Pas de chute, pas de basculement, ce dernier tercet est tout entier un complément circonstanciel de temps. Baudelaire réalise là un petit poÚme tableau, comme une carte postale animée et parfumée.

Le parfum est le sujet des verbes d’action « circuler 
 enfler », tandis que le poĂšte est prĂ©sent uniquement Ă  travers la mĂ©tonymie de la narine, qui est objet du verbe « enfler ». La paresse de l’üle est devenue la paresse du poĂšte qui se laisse enivrer par le parfum.

Les tamariniers illustrent bien ce qui Ă©tait Ă©voquĂ© plus tĂŽt, les arbres singuliers qui donnent des fruits savoureux. En effet, les tamariniers sont des arbres impressionnants, qu’on trouve sous les tropiques. À Madagascar, on l’appelle mĂȘme le « roi des arbres » !

L’arbre Tamarinier contient dans son nom celui des mariniers. Cette rime trùs riche est presque un jeu de mot trop facile.
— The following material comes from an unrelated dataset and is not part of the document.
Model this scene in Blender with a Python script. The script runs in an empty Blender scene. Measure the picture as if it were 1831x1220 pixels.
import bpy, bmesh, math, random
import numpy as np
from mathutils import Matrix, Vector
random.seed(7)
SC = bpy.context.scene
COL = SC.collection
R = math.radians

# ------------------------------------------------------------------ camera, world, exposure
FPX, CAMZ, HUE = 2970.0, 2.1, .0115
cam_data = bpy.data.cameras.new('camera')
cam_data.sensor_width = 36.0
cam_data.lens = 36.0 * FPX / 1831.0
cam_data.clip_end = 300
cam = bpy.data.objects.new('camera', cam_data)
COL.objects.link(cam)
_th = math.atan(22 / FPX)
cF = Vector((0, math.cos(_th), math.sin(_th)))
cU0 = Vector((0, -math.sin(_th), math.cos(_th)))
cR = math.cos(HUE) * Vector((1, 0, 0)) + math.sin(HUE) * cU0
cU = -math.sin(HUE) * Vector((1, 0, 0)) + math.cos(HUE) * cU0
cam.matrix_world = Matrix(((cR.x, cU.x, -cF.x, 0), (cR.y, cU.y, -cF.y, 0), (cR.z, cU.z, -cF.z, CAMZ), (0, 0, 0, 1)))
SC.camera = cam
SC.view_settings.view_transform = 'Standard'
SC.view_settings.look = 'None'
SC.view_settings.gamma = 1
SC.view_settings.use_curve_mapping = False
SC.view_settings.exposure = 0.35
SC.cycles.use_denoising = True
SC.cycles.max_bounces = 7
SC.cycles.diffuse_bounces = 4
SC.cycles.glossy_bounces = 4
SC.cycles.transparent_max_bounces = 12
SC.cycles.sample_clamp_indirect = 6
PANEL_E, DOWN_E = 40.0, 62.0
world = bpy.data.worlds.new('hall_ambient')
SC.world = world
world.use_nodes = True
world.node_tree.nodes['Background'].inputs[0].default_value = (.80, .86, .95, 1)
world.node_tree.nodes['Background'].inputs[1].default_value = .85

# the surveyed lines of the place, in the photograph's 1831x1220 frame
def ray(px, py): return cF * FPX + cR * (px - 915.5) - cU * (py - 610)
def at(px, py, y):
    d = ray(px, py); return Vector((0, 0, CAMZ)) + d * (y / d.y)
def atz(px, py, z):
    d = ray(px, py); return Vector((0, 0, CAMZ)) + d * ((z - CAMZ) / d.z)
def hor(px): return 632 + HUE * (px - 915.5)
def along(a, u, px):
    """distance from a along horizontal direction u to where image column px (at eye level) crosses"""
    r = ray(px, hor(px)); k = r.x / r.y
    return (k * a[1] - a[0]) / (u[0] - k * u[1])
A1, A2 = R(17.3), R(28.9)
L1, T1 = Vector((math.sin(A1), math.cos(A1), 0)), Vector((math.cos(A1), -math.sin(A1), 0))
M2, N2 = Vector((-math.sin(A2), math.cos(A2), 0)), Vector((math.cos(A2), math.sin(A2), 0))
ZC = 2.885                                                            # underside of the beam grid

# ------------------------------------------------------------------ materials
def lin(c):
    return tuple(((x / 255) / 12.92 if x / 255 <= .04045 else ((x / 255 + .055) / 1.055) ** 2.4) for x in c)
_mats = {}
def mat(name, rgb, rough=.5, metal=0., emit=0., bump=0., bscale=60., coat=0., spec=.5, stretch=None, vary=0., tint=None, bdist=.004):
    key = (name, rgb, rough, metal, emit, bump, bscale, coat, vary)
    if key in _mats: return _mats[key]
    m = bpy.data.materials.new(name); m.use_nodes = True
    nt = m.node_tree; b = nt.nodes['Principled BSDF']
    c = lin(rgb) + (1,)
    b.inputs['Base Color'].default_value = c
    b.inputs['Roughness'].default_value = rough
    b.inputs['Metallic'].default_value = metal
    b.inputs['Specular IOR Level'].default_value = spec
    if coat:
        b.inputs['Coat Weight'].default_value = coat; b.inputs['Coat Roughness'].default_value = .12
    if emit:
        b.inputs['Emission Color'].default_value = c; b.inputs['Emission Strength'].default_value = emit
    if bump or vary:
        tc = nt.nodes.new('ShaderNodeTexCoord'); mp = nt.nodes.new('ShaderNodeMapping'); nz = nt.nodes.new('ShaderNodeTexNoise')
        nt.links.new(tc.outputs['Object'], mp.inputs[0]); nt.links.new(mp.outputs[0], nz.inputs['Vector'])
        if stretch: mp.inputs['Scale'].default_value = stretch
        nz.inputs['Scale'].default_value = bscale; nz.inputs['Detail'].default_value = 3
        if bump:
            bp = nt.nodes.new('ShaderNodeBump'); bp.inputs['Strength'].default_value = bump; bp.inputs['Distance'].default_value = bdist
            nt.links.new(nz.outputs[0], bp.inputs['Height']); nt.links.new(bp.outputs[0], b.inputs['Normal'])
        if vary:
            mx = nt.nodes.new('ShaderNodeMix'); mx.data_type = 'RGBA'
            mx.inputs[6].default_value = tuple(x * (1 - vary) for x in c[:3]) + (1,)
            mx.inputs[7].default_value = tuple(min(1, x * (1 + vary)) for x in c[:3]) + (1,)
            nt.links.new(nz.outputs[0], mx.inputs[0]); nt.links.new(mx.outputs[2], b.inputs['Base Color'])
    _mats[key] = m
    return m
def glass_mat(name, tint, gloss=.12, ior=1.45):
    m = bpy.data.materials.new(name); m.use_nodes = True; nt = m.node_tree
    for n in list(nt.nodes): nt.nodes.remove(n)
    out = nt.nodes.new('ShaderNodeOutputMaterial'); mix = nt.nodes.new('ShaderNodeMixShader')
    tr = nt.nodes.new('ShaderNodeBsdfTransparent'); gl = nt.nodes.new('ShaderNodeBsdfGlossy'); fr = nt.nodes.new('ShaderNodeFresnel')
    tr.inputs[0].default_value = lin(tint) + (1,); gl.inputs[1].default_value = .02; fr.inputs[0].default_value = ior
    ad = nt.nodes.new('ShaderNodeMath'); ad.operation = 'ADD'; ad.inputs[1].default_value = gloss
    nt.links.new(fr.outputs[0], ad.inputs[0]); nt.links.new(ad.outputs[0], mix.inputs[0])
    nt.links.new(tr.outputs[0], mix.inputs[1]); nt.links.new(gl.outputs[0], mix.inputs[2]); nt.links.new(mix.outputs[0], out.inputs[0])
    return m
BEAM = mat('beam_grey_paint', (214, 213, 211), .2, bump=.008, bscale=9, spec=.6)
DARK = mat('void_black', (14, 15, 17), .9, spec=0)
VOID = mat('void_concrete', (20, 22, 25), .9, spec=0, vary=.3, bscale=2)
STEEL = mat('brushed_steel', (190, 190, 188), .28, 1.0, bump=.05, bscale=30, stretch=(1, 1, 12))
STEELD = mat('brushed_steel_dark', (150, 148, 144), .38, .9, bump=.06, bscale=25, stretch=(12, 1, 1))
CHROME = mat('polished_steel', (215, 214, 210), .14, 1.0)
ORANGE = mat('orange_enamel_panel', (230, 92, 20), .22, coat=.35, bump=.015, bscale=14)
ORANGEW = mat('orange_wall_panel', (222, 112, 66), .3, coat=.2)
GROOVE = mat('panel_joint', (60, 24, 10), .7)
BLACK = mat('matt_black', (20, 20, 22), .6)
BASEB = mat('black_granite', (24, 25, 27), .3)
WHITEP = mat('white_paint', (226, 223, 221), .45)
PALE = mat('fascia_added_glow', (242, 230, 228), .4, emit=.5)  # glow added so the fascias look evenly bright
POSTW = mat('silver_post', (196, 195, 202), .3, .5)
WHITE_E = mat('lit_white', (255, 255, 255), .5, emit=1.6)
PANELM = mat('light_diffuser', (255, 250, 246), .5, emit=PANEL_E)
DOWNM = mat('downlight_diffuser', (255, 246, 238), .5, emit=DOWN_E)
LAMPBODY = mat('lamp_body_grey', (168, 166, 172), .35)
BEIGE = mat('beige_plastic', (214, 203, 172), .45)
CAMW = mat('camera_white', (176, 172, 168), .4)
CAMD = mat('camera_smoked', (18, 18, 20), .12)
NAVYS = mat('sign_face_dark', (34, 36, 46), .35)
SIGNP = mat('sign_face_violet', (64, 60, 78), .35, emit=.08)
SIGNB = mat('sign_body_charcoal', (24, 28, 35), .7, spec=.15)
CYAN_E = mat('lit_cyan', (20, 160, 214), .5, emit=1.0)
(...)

Mais c’est justement cette marque d’humour qui constitue la pointe de ce sonnet, et qui rassemble tous les thùmes que nous avons vus jusqu'ici.

On peut y voir la paresse d’un poĂšte qui rĂ©pĂšte une rime sans se soucier de la faire trop riche.

On peut y voir aussi l’allongement d’un mot dont on rĂ©pĂšte la fin, toujours dans cette mĂȘme logique de faire traĂźner en longueur la fin d’une saison chaleureuse.

On y trouve le thÚme pictural de la marine, avec la végétation exotique, la couleur verte, et la présence des métiers en lien avec la mer.

On y trouve une synesthĂ©sie finale, oĂč la couleur, le parfum et le chant deviennent indissociables, et oĂč le rĂšgne vĂ©gĂ©tal s’entremĂȘle avec le monde des humains, qu’il entoure et envahit de ses effluves.

Enfin, on peut y trouver le pronom possessif à la deuxiÚme personne du singulier : « ta marine » qui entre en écho avec la premiÚre personne « ma narine, mon ùme » dans un dernier échange destiné à clore le dialogue ouvert au début du poÚme.

Conclusion



Dans ce poĂšme, Baudelaire semble s’adresser directement Ă  un paysage, une Ăźle paresseuse qui incarne une deuxiĂšme personne mystĂ©rieuse. À partir d’un parfum, le dĂ©cor se dĂ©roule sous nos yeux, en cascade, et se prolonge sans effort, presque passivement. La variĂ©tĂ© des adjectifs, la richesse des rimes, l’allongement des constructions syntaxiques, tout cela contribue Ă  une impression de dĂ©ploiement infini. On retrouve bien dans cette description animĂ©e et vivante les procĂ©dĂ©s de l'hypotypose.

Mais pour Baudelaire, il s’agit surtout d’illustrer une certaine vision de l’idĂ©al. L’humain et la nature, l’homme et la femme, les caractĂ©ristiques physiques et morales entretiennent des relations de complĂ©mentaritĂ©. L’exotisme symbolise un ailleurs, peut-ĂȘtre inatteignable, qui nous enchante par sa beautĂ©. Ainsi, le port est une vĂ©ritable invitation Ă  tous les voyages possibles, et par consĂ©quent, une invitation Ă  l'imagination.

En effet, toute cette vision est dĂ©clenchĂ©e par le parfum exotique, qui donne son titre au poĂšme. Les perceptions sont alors croisĂ©es, mĂ©langĂ©es, pour constituer ce qu’on appelle une synesthĂ©sie.
Le parfum est le premier sens, celui qui génÚre le paysage intérieur.
Le toucher est présent à travers la chaleur de l'automne finissant.
La vue est présente à travers la dimension picturale du sonnet, faisant référence à un genre de peinture qu'on appelle les marines.
L'ouïe est présente tout au long du poÚme dans la musicalité de l'écriture et dans le chant final des mariniers.